- THE EXERCISE -
Only the pictures are omitted; repeat all other data exactly.
--------------------
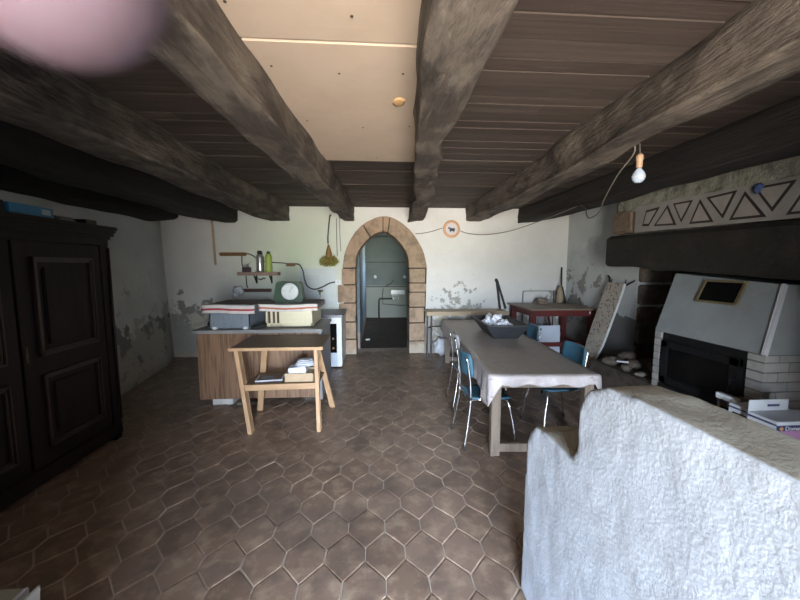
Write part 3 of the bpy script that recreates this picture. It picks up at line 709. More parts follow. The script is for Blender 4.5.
t = thing('green_bottle', 'lime green plastic bottle on the wall shelf, right of the steel flask', 'bottle', (-1.95, WY-.1, 1.57))
b = MB(); b.lathe([(.055, 0), (.06, .02), (.06, .27), (.045, .31), (.028, .33)], (-1.95, WY-.11, 1.571), 20); b.build('body', 'green_bottle', t)
b = MB(); b.lathe([(.03, 0), (.03, .035), (.02, .04)], (-1.95, WY-.11, 1.901), 14); b.build('cap', 'green_enamel', t)
# flexes
def cord(pts, r, name, label, mat='cable', cat='cable', n=8):
    b = MB(); b.tube(smoothcurve(pts, n), r, 6); return tag(b.build(name, mat, origin=pts[0]), label, cat)
w = WY-.014
cord([(-2.36, w, 1.91), (-2.26, w, 1.87), (-2.16, w, 1.80), (-2.06, w, 1.76), (-1.9, w, 1.745), (-1.72, w, 1.735), (-1.66, w, 1.72)], .010, 'electric_cable', 'dark flex running from the brown rail behind the flask to the junction box')
cord([(-2.45, w, 1.86), (-2.45, w, 1.70), (-2.40, w, 1.59)], .010, 'electric_cable', 'dark flex dropping from the brown rail down to the shelf')
cord([(-2.39, w, 1.50), (-2.385, w, 1.35), (-2.37, w, 1.28)], .010, 'electric_cable', 'dark flex between the wall shelf and the dark rail')
cord([(-1.50, w, 1.72), (-1.42, w, 1.70), (-1.36, w, 1.58), (-1.335, w, 1.42), (-1.28, w, 1.30), (-1.16, w, 1.25), (-1.02, w, 1.29), (-.88, w, 1.36), (-.76, w, 1.385)], .013, 'electric_cable', 'dark flex looping from the junction box down and right to the plug')
b = MB(); b.box(-1.66, -1.50, WY-.035, WY-.002, 1.675, 1.735, .006); tag(b.build('junction_box', 'strip_wood', origin=(-1.58, WY-.02, 1.7)), 'small brown junction box on the green-tinged back wall', 'junction box')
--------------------
- EXERCISE ANSWER -
Write part 3 of the bpy script that recreates this picture. It picks up at line 709. More parts follow. The script is for Blender 4.5.
t = thing('green_bottle', 'lime green plastic bottle on the wall shelf, right of the steel flask', 'bottle', (-1.95, WY-.1, 1.57))
b = MB(); b.lathe([(.055, 0), (.06, .02), (.06, .27), (.045, .31), (.028, .33)], (-1.95, WY-.11, 1.571), 20); b.build('body', 'green_bottle', t)
b = MB(); b.lathe([(.03, 0), (.03, .035), (.02, .04)], (-1.95, WY-.11, 1.901), 14); b.build('cap', 'green_enamel', t)
# flexes
def cord(pts, r, name, label, mat='cable', cat='cable', n=8):
    b = MB(); b.tube(smoothcurve(pts, n), r, 6); return tag(b.build(name, mat, origin=pts[0]), label, cat)
w = WY-.014
cord([(-2.36, w, 1.91), (-2.26, w, 1.87), (-2.16, w, 1.80), (-2.06, w, 1.76), (-1.9, w, 1.745), (-1.72, w, 1.735), (-1.66, w, 1.72)], .010, 'electric_cable', 'dark flex running from the brown rail behind the flask to the junction box')
cord([(-2.45, w, 1.86), (-2.45, w, 1.70), (-2.40, w, 1.59)], .010, 'electric_cable', 'dark flex dropping from the brown rail down to the shelf')
cord([(-2.39, w, 1.50), (-2.385, w, 1.35), (-2.37, w, 1.28)], .010, 'electric_cable', 'dark flex between the wall shelf and the dark rail')
cord([(-1.50, w, 1.72), (-1.42, w, 1.70), (-1.36, w, 1.58), (-1.335, w, 1.42), (-1.28, w, 1.30), (-1.16, w, 1.25), (-1.02, w, 1.29), (-.88, w, 1.36), (-.76, w, 1.385)], .013, 'electric_cable', 'dark flex looping from the junction box down and right to the plug')
b = MB(); b.box(-1.66, -1.50, WY-.035, WY-.002, 1.675, 1.735, .006); tag(b.build('junction_box', 'strip_wood', origin=(-1.58, WY-.02, 1.7)), 'small brown junction box on the green-tinged back wall', 'junction box')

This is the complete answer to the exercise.